先日、以下の記事に日銀のETF貸付制度が始まったにも関わらず運用されていない実態を書きましたが、ついに大きめの動きが出てきたので、その様子をレビューします。
日銀のETF貸付状況
早速ですが、直近の日銀のETF貸付状況を表にまとめていますので、見ていきましょう。
日付 | ETF新規貸付額 (億円) |
6月12日 | 0 |
6月13日 | 0 |
6月14日 | 0 |
6月15日 | 0 |
6月16日 | 2 |
6月17日 | 0 |
6月18日 | 0 |
6月19日 | 0 |
6月20日 | 0 |
6月21日 | 0 |
6月22日 | 0 |
6月23日 | 1 |
6月24日 | 0 |
6月25日 | 100 |
6月26日 | 0 |
注目して頂きたいのは、6/25の数字です。
制度が開始されたから今まで一度も大きな貸付が行われていなかったのですが、6/25に一気に100億円もの貸付が実施されています。
今までの一桁億円の数字に比べたら雲泥の差ですよね。
ようやく本格的に制度が運用されるようになったのかという感じがします。
さて、それではこの日の日経平均がどのような様子だったのかを次で見ていきましょう。
ETF大規模貸付当日の日経平均及び日銀ETF買付の状況
次に気になるのは、大型貸付が行われた当日の日経平均の状況と、その日に日銀の買いオペは実施されたのかということですよね。
実際に見ていきましょう。
上図の緑色の棒グラフが日銀のETF貸付額です。
6/25に大型のETF貸付が行われていて、その日の日経平均(赤色の折れ線)を見てみると、前日との比較で落ち込んで、翌日にはV字回復しているのがわかるかと思います。
しかしながら、注目すべきはそこではないです。
ETF買付状況が青の棒グラフで示されていますが、6/25を見てみると、なんと1,000億円強もの買付が行われているじゃありませんか!
これはびっくり。
貸付額が100億円ですから、その10倍を同日に買い付けしているということです。
そんなんありなの?という感じがしなくもないですが・・・。
ちなみに、日銀の今年の買いオペの累計は、下記の通りです。
まだ5兆円にも届いていないです。
枠は12兆円分あるので、まだまだ余力は十分といったところでしょうか。
では、もうちょっと細かく、同日の5分足チャートを見ていきましょう。
ご覧のとおり、10時頃から急激に値下がりはじめ、わずか1時間ほどで200円ほど値を下げます。
しかしながらお昼をまたぐと価格はGUしてスタート。
午後は細かい上下動を繰り返しながら、最終的には同日の始値付近で終値をつけます。
翌日価格がV字回復したというのは、上でも示した通りです。
おわりに
今日は日銀のETF貸付がはじまってから初めてとなる大型の貸付が行われた日の様子についてレビューしてみました。

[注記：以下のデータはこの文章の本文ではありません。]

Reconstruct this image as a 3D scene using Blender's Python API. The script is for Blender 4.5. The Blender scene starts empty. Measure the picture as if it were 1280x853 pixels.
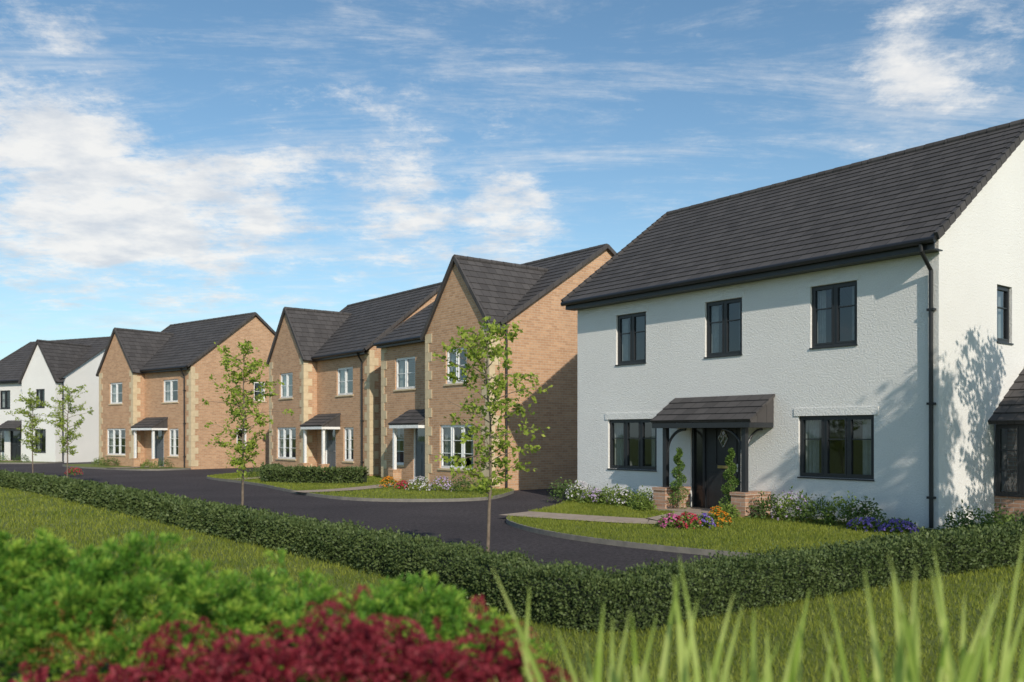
import bpy, math, random
import numpy as np
from mathutils import Vector, Matrix
random.seed(3); rng=np.random.default_rng(5)
scene=bpy.context.scene; COL=scene.collection
R=math.radians
Z=Vector((0,0,1))
H=1.7
# ------------------------------------------------------------------ materials
def mth(nt,op,*a,clamp=False):
    n=nt.nodes.new('ShaderNodeMath'); n.operation=op; n.use_clamp=clamp
    for i,x in enumerate(a):
        if isinstance(x,(int,float)): n.inputs[i].default_value=x
        else: nt.links.new(x,n.inputs[i])
    return n.outputs[0]
def newmat(name):
    m=bpy.data.materials.new(name); m.use_nodes=True; nt=m.node_tree
    return m,nt,nt.nodes['Principled BSDF']
def ramp(nt,fac,c1,c2,p1=0.,p2=1.,mid=None):
    r=nt.nodes.new('ShaderNodeValToRGB'); e=r.color_ramp.elements
    e[0].position=p1; e[1].position=p2; e[0].color=(*c1,1); e[1].color=(*c2,1)
    if mid: x=e.new(mid[0]); x.color=(*mid[1],1)
    nt.links.new(fac,r.inputs[0]); return r.outputs[0]
def noise(nt,scale,detail=4,rough=.5,coord='Object',vec=None):
    n=nt.nodes.new('ShaderNodeTexNoise'); n.inputs['Scale'].default_value=scale; n.inputs['Detail'].default_value=detail; n.inputs['Roughness'].default_value=rough
    if vec is None:
        t=nt.nodes.new('ShaderNodeTexCoord'); vec=t.outputs[coord]
    nt.links.new(vec,n.inputs['Vector']); return n.outputs['Fac']
def bump(nt,b,h,strength,dist=.01):
    n=nt.nodes.new('ShaderNodeBump'); n.inputs['Strength'].default_value=strength; n.inputs['Distance'].default_value=dist
    nt.links.new(h,n.inputs['Height']); nt.links.new(n.outputs[0],b.inputs['Normal'])
def mixc(nt,fac,a,b,mode='MIX'):
    n=nt.nodes.new('ShaderNodeMix'); n.data_type='RGBA'; n.blend_type=mode
    for i,x in ((0,fac),(6,a),(7,b)):
        if isinstance(x,(int,float)): n.inputs[i].default_value=x
        elif isinstance(x,tuple): n.inputs[i].default_value=(*x,1)
        else: nt.links.new(x,n.inputs[i])
    return n.outputs[2]
def noisy(name,c1,c2,scale,rough=.7,bs=None,bstr=.3,bdist=.01,detail=5):
    m,nt,b=newmat(name)
    nt.links.new(ramp(nt,noise(nt,scale,detail),c1,c2,.3,.7),b.inputs['Base Color'])
    b.inputs['Roughness'].default_value=rough
    if bs: bump(nt,b,noise(nt,bs,4,.6),bstr,bdist)
    return m
def leafmat(name,c1,c2,trans=.3,clump=0.,cs=3.,mid=None,tip=0.):
    m,nt,b=newmat(name)
    g=nt.nodes.new('ShaderNodeNewGeometry')
    f=g.outputs['Random Per Island']
    if clump>0:
        f=mth(nt,'ADD',mth(nt,'MULTIPLY',f,1-clump),mth(nt,'MULTIPLY',mth(nt,'SUBTRACT',mth(nt,'MULTIPLY',noise(nt,cs,2),2.2),.6,clamp=True),clump))
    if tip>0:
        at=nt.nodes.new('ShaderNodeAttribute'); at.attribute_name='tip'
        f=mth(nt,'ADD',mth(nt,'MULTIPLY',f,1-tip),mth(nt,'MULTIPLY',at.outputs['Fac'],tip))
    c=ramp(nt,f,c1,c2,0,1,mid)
    nt.links.new(c,b.inputs['Base Color']); b.inputs['Roughness'].default_value=.55; b.inputs['Specular IOR Level'].default_value=.3
    tr=nt.nodes.new('ShaderNodeBsdfTranslucent'); nt.links.new(c,tr.inputs[0])
    mx=nt.nodes.new('ShaderNodeMixShader'); mx.inputs[0].default_value=trans
    nt.links.new(b.outputs[0],mx.inputs[1]); nt.links.new(tr.outputs[0],mx.inputs[2])
    nt.links.new(mx.outputs[0],nt.nodes['Material Output'].inputs[0]); return m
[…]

結果としては、貸付で崩された市場をそれをはるかに上回る買付で日銀が支えたという構図が見えてきました。
日銀のETF買いの枠はまだ十分にありますから、当分は買い支えが続きそうな感じはします。
しかし、裏を返せば日銀が態度を翻したら株式市場は一気に悪化するおそれがあるということ。
実際に100億円の貸付が行われた日は日経平均も急落を見せていますからね。
日銀の買い支えは頭に入れつつも、通常時と同様に、必要なリスク管理は忘れない方が良いでしょうね。